Творения Пригова живут, как правило, обыгрыванием языковых оборотов, составляющих основной функциональный материал этого «собирательного мозга». Их можно было бы называть, как я это делала выше, стереотипами советского («совкового») сознания, если бы выбор такого определения не заключал в себе соблазна свести многообразие проявлений к одной — и уже достаточно банализованной — дефиниции. Тем не менее основной корпус языкового материала приговских творений в самом деле составляет то, что «стереотипизировалось», что переродилось в опустошенные формулы и концепты, структура которых имитирует структуры мифопоэтические. Собственно, эти опустошенные формулы являются результатом «вытеснения» архетипических смыслов.

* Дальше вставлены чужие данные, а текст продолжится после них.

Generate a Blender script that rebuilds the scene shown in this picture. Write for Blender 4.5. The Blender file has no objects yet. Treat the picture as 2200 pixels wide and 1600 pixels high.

Тексты Пригова вскрывают механизмы рождения и функционирования этих имитаций, то и дело создавая положения reductio ad absurdum, благодаря которым из-под груды манипулятивных напластований высвобождаются архетипические основы. В одном из своих ранних предуведомлений (1979) Пригов писал: «Стихи возникли на скрещении интонационных пластов лозунговой призывности и фамильярного окликания, которые типичны для нашей нынешней советской жизни настолько, что дальше и идти некуда» [386]. Год спустя он прокомментировал этот материал следующим образом: «…для внимательного прислушивателя в лозунгах, призывах, праздничных ликованиях, уличных сварах проступают архетипы заклинаний, экстазов, песнопений и т. п., структурообразующий пафос которых, прорастая сквозь нашу современность, неложен и жизнестоек» [387].
Согласно характеристике М. Н. Эпштейна:
…концепт Пригова — общее место множества стереотипов, блуждающих в массовом сознании, от идиллически благодушного «окрасивливания» родного пейзажа до пародийно сниженного пророчества Достоевского «красота спасет мир». Концептуализм как бы составляет азбуку этих стереотипов, снимая с них ореол творческого парения, высокого одушевления. При этом используются минимальные языковые средства, демонстрирующие оскудение и омертвление самого языка, вырожденного до формулировки ходовых понятий. Косноязычие оказывается инобытием велеречивости, обнажением ее сущностной пустоты [388].